* **Directions**
List each line of the data that holds the string "pixels", please.

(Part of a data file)
******

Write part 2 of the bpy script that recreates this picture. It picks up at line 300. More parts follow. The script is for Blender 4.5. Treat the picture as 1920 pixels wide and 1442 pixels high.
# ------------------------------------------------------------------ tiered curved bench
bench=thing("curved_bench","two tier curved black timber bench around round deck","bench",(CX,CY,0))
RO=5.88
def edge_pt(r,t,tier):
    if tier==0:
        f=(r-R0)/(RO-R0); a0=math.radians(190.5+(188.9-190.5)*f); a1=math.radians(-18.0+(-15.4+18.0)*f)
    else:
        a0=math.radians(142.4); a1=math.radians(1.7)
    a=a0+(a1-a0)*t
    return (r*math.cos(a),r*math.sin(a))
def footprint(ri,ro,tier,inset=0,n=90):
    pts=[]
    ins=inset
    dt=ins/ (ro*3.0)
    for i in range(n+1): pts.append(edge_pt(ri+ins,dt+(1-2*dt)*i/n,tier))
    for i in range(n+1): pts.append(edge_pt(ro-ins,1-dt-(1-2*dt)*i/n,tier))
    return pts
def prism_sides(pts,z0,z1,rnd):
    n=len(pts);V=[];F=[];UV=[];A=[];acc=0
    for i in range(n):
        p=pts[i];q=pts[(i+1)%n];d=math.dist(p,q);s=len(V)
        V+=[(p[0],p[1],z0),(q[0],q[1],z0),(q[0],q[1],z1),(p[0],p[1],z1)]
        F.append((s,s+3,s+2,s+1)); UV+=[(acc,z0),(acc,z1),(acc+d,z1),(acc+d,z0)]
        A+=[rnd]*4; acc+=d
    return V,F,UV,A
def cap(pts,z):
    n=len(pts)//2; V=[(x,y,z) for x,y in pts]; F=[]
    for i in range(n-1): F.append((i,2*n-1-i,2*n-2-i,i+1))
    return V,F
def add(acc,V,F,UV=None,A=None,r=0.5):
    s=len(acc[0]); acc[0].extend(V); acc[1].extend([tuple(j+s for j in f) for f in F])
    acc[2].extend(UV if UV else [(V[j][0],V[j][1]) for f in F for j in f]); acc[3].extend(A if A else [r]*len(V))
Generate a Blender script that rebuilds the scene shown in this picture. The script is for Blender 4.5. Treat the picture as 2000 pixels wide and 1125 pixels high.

******

* **Answer for this exercise**
Write part 2 of the bpy script that recreates this picture. It picks up at line 300. More parts follow. The script is for Blender 4.5. Treat the picture as 1920 pixels wide and 1442 pixels high.
Generate a Blender script that rebuilds the scene shown in this picture. The script is for Blender 4.5. Treat the picture as 2000 pixels wide and 1125 pixels high.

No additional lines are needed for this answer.